For the rest of the news, I am considering subscribing to a magazine that covers important events in Germany, the EU, or the world every few months. This kind of format filters out short-term noise and fear-driven stories.
Elections happen even less frequently than this. If your democracy disintegrates with less than a few months of warning, you were probably invaded and noticed even without the news; At this point, that would probably lead to a civil emergency notification on your phone, and by design that happens even without any apps installed.As we said in the UK in my childhood, "Today’s news is tomorrow’s chip* paper".
Personally I think once a week magazines / reviews are a good compromise. I’m not sure how useful reading 3 month old news will be.
The point being made by the author is that "following the news" nowadays has nothing to do with being informed. Instead, it became about being constantly bombarded by a barrage of noise and nonsense to constantly grab your attention.
So instead, by finding a monthly publication giving him an overview of the local, European and world news, the author is looking for a filter removing all the unnecessary noise. And the month granularity should be more than enough to allow him to be informed about important changes.
People who consume a lot of news tend to have very shallow understanding of a broad range of current events. Worse they tend to be passive receivers of news instead of active seekers of information with intent to understand the world.
As a result, they are very susceptible to manipulation through selection of what makes the news they tend to consume. They become passive pawns in political power struggles.
Even this is privilege. Try "one's identity".
Last year, legal immigrants were fine. Today, their kids are kidnapped and used as bait to take them to Alcatraz. And that's not even the identity I'm mostly referring to.
Very cool stance OOP, thank you for identifying yourself as the type of centrist heaven will reject at the gate and angels will never get tired of the reaction to the shrug.
No evidence supports your sentiment. Find an example of democracy that arose from citizens "being informed about what's happening." The Athenians limited democratic participation to a small educated elite. The American Founders had the same instinct, excluding more people than they included.
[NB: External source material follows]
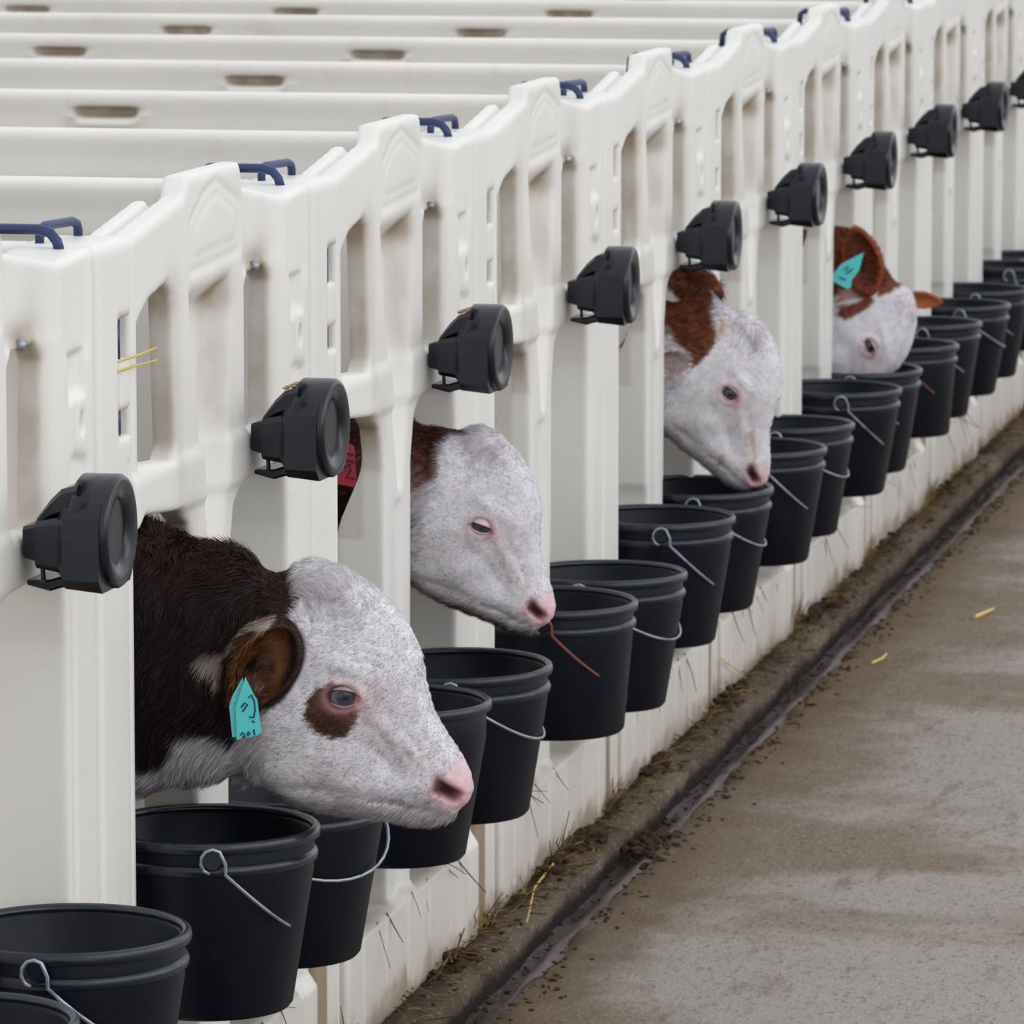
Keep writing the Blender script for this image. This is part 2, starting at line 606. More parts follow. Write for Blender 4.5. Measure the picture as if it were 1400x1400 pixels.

Demoracy dies in front of our eyes right now, in the USA, the most media-saturated culture in history. You might blame that on an ignorant and uncritical population. You might call them uninformed, or misinformed. As Jefferson understood the problem doesn't come from people not reading the news, but rather people not educated enough to understand, think critically, or even care.
Also - and maybe I'm naive for this - I don't really need news to inform my political opinion because the current state of affairs is so far from my ideal world. Like no matter what could reasonably occur in the news, I still know who I'm voting for on polling day.
There's nothing in the daily news cycle that is helpful for you, whilst there's lots that is bad for you.
There are other better ways to stay informed than to follow "the news".
Kidnapping kids is what they are doing?
The available news in October 2025 said "this is a question of when, not if".